Le récit ci-dessus, qui peut paraître mélodramatique, rend mal compte de l’impression que l’on ressent à la vision du film, au déroulement lent et tout en nuances. Aleem Khan, dont c’est le premier long métrage, filme cette histoire en plans fixes, avec de longs moments sans dialogues, surtout pour observer Mary qui en constitue le centre. L’actrice Joanna Scanlan, plutôt habituée à des rôles comiques (elle apparaît notamment dans la série politique décalée de la BBC, The Thick of It, 2005-2012) rend compte de toute une palette de sentiments grâce à un jeu minimaliste et subtil, magnifié par les gros plans qui soulignent l’absence de maquillage. De même, Nathalie Richard est convaincante de sobriété, malgré son côté plus glamour – elle est blonde et mince alors que Joanna Scanlan est châtain et enveloppée. Il est d’ailleurs rare de voir un film focalisé sur deux personnages féminins dont l’âge et le physique sont relativement en rapport avec la réalité de leur rôle. Ce recours à un réalisme dans la tradition britannique du film social n’empêche pas quelques incursions dans un registre plus poétique – comme le plafond que contemple Mary et qui a l’air de se fracturer sous ses yeux comme les falaises de Douvres, ou bien la scène où elle s’allonge dans l’eau tout habillée sur la plage. After Love est aussi rythmé par de discrètes répétitions (entre autres deux baptêmes et deux scènes où chaque femme à tour de rôle explore l’espace intime de la chambre à coucher de l’autre).

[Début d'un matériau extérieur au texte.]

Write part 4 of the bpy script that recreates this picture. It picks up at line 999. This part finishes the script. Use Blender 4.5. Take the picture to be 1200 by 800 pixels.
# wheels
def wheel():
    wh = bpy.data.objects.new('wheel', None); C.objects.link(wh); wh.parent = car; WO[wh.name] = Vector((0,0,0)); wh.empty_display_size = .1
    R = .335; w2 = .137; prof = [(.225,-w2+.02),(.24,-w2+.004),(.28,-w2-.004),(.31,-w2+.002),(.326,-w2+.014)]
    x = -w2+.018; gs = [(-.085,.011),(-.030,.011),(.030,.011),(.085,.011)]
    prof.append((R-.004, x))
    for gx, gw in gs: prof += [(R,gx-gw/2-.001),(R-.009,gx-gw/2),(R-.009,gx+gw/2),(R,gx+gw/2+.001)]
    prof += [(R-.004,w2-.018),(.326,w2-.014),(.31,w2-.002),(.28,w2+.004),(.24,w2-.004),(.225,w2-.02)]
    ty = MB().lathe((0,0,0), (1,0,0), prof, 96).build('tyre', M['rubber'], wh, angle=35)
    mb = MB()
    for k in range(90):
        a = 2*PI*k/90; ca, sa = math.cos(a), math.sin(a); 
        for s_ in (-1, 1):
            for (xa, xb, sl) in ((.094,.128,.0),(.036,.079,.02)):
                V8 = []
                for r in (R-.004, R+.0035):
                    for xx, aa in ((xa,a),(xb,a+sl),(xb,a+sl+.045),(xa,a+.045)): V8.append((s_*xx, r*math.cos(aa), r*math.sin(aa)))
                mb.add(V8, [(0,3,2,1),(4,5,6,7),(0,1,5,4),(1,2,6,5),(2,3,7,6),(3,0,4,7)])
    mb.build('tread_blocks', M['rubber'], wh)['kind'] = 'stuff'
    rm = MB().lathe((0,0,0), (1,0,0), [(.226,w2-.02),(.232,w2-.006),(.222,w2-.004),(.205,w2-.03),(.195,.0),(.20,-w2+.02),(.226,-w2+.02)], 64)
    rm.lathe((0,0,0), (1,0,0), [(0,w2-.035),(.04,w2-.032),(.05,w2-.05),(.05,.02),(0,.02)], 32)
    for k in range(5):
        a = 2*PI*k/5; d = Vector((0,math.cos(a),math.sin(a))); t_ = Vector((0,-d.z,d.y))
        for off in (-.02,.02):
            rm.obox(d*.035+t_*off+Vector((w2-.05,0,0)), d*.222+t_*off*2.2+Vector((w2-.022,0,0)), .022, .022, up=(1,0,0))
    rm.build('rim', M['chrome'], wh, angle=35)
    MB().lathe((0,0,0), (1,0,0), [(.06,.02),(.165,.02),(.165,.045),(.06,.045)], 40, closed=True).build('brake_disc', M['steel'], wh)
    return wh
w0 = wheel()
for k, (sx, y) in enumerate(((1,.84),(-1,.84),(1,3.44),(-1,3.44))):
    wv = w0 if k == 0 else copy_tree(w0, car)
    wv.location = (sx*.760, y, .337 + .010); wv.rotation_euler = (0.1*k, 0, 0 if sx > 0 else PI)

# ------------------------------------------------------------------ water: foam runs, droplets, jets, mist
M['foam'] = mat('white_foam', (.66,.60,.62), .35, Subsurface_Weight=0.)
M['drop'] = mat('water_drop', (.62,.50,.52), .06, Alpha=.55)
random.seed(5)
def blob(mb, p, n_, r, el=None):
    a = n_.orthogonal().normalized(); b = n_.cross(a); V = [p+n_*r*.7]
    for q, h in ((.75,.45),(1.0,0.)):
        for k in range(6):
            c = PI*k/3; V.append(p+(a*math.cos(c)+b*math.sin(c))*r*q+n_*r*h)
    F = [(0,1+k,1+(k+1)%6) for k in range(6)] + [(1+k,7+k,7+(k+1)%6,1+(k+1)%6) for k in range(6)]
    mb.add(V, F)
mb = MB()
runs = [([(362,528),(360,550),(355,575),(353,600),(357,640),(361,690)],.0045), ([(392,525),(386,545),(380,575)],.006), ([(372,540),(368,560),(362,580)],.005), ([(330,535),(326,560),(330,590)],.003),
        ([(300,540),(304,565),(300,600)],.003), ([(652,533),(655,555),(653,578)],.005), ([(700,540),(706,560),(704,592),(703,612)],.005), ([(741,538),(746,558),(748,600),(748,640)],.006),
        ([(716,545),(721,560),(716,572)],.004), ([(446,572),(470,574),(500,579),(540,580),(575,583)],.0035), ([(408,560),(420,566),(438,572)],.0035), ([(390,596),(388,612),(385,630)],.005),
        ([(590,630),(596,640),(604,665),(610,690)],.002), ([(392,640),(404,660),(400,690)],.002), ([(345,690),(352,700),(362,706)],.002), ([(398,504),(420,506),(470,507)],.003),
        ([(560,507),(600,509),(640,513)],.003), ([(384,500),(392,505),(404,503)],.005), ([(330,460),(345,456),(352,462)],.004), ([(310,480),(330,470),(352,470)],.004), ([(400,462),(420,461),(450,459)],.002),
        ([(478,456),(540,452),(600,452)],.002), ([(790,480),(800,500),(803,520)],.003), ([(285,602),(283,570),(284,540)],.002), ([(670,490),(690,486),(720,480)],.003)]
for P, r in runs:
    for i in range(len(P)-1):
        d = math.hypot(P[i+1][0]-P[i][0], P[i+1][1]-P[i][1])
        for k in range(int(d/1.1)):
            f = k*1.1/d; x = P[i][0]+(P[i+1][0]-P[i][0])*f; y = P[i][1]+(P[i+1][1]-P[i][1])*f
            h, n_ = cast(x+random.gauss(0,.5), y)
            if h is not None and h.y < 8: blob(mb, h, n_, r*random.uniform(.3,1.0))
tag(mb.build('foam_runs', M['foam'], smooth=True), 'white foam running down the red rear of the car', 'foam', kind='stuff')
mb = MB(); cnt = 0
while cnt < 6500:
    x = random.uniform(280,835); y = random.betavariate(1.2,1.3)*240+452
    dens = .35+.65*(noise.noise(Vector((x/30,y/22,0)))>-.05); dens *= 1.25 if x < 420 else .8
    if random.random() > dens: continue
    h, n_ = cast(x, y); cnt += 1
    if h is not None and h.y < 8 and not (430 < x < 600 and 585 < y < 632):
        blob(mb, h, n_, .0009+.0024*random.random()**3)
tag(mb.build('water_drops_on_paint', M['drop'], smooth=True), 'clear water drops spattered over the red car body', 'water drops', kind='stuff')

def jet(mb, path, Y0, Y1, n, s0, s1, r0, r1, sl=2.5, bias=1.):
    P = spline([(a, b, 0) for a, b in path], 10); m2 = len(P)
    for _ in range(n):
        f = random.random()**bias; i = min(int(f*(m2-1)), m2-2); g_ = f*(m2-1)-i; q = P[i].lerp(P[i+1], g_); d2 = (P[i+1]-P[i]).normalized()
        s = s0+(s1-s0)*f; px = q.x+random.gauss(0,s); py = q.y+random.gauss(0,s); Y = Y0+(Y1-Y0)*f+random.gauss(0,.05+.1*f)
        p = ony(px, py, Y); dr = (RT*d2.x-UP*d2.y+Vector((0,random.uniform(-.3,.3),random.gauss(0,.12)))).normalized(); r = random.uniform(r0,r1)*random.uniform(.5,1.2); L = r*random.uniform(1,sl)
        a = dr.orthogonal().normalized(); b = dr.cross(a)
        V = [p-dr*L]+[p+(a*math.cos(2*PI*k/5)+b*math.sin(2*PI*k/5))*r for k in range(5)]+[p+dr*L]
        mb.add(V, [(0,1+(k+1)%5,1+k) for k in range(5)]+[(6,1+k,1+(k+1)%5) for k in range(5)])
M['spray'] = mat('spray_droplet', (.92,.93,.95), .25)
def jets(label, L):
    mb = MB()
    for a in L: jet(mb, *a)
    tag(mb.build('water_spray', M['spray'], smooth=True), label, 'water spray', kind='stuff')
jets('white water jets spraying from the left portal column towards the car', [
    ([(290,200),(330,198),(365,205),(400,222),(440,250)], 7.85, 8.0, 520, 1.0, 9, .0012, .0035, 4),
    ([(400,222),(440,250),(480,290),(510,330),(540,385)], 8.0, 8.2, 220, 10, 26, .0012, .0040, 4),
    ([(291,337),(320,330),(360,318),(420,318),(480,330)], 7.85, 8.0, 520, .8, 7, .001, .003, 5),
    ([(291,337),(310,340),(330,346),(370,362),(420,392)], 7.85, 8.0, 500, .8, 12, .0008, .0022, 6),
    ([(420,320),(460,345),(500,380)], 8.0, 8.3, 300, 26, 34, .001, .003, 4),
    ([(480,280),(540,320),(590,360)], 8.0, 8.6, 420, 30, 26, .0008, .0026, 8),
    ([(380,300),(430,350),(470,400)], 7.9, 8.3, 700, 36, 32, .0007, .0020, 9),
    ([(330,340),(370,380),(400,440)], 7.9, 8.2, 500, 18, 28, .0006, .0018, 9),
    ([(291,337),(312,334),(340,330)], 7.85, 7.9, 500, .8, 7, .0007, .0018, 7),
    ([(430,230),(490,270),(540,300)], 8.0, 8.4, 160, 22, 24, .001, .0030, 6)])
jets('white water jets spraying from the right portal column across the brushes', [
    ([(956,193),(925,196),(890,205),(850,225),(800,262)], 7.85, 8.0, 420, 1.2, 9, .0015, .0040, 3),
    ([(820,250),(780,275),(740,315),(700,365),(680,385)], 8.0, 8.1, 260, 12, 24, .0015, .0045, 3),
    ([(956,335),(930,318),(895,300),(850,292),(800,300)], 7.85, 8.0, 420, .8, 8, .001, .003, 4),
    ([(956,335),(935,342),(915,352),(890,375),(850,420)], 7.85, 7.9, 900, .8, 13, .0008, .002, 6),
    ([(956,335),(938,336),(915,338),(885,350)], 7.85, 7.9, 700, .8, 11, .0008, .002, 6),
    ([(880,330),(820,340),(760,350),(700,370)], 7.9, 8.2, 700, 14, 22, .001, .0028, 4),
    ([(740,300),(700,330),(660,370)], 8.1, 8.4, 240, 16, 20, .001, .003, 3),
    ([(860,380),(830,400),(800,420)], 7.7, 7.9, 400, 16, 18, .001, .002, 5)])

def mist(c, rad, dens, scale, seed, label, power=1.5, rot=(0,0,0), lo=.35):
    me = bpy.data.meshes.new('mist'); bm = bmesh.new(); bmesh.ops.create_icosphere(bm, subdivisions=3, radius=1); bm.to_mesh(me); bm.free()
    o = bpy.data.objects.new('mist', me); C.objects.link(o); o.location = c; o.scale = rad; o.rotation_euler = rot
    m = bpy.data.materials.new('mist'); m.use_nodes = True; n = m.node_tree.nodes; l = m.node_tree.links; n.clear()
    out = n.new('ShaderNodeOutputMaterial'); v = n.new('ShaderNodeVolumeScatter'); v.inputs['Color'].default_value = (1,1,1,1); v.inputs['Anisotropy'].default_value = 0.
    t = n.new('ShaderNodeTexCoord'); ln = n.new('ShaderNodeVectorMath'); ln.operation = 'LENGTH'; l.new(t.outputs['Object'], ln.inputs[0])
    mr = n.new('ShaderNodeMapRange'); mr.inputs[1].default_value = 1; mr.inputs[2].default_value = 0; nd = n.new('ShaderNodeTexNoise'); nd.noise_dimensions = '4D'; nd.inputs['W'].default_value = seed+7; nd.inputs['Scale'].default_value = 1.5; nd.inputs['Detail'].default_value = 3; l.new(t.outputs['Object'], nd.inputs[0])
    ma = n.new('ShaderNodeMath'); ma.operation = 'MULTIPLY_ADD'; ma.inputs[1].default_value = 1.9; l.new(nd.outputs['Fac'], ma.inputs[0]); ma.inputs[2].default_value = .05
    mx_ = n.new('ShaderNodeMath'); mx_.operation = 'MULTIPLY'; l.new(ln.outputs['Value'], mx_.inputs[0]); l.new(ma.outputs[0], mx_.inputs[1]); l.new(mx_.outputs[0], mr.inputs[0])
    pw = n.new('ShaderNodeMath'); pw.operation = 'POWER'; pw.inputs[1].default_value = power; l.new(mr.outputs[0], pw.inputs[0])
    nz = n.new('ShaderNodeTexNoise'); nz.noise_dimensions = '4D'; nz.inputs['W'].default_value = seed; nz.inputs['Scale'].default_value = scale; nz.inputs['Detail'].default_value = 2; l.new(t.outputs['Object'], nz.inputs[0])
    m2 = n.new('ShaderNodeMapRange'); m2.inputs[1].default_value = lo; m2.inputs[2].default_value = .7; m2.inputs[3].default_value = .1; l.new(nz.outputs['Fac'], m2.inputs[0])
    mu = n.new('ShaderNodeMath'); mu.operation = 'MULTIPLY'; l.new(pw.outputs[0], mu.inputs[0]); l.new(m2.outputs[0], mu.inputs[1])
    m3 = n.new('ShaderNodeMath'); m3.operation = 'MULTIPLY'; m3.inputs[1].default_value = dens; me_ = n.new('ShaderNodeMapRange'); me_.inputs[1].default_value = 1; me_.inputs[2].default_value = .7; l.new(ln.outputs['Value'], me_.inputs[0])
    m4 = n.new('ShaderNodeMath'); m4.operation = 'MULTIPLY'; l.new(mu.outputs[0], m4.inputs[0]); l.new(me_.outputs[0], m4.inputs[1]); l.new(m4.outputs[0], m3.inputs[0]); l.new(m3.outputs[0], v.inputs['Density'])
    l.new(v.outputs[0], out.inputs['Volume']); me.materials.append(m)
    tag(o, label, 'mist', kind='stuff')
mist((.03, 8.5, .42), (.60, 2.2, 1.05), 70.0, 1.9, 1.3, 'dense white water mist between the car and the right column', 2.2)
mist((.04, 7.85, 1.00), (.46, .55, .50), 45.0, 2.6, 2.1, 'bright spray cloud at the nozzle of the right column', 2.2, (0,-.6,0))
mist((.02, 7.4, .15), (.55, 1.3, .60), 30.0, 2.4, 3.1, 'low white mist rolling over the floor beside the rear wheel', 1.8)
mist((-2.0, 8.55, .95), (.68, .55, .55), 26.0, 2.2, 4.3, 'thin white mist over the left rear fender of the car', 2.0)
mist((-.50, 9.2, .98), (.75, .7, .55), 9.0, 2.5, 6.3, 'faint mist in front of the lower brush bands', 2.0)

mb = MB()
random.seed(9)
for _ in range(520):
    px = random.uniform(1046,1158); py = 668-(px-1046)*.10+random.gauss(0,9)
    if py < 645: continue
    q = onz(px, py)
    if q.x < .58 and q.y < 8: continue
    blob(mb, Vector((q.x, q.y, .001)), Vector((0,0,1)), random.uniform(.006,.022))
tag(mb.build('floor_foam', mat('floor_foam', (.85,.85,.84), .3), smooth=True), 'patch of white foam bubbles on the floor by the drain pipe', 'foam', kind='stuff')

After Love innove aussi dans sa représentation des relations entre les deux femmes, dont la « rivalité » de fait a été imposée par leur mari/compagnon : le film évite de les montrer se déchirant. Si dans la scène où elle apprend la mort d’Ahmed et la supercherie de Mary, Geneviève insulte celle-ci, on comprend que c’est sa douleur qui parle et dans le reste du film elle fait preuve, tout comme Mary, de compassion et de compréhension envers l’autre femme. On peut trouver After Love légèrement frustrant cependant car dans ce film très contemplatif, focalisé sur le personnage de Mary, on n’apprend finalement pas grand-chose d’elle. Mariée puis veuve, sans enfant, on ne lui connait aucune activité sauf celle de la prière. On voit un intérieur impeccablement tenu mais on a du mal à croire que cela puisse remplir sa vie, d’autant plus que le métier de son mari a dû le tenir souvent éloigné du foyer (par contraste, Geneviève a un fils qu’elle élève la plupart du temps seule et un métier : elle est professeur en collège).

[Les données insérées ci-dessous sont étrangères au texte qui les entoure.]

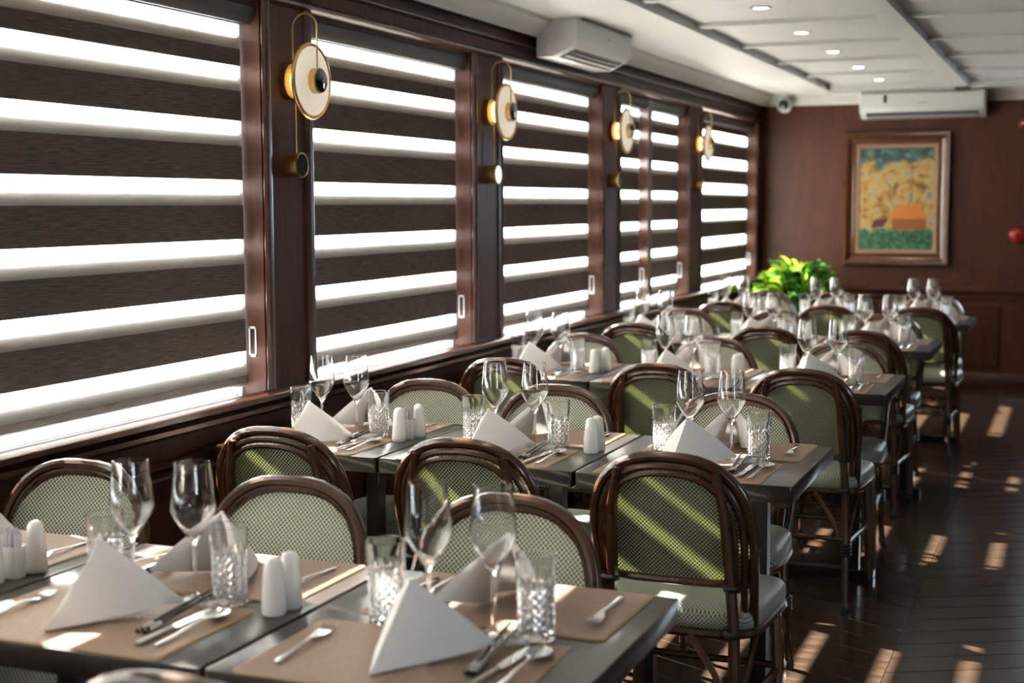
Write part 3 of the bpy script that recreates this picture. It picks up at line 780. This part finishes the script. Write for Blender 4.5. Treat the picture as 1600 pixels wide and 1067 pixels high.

La clé de ce mystère se trouve dans le personnage du fils, alter ego du réalisateur qui, dans de nombreuses interviews lors de la sortie du film, a parlé de ses parents (un père pakistanais, une mère anglaise qui se sont connus jeunes dans la cité où ils habitaient, comme le raconte le film) et de la lutte qu’il a dû mener pour accepter sa sexualité – il est gay – dans le cadre de la religion musulmane héritée de son père. Aleem Khan réussit très bien à communiquer ce déchirement entre des identités contradictoires par une série de dédoublements : Mary a deux noms et à un moment on voit son visage coupé en deux dans le miroir de la salle de bains ; le récit se déroule entre deux villes (Douvres/Calais) et deux cultures (anglaise/française mais aussi occidentale/musulmane). C’est d’ailleurs juste après avoir vu la fêlure au plafond que Mary découvre Solomon au lit avec un autre garçon. Mais en idéalisant le personnage de sa mère et en la dédoublant en Mary/Geneviève (l’histoire de la double vie du père est une fiction), Khan fait le portrait de deux femmes qui n’existent finalement que par rapport à un homme qu’on ne voit jamais ou à peine – le père, mais aussi par extension le metteur-en-scène du film.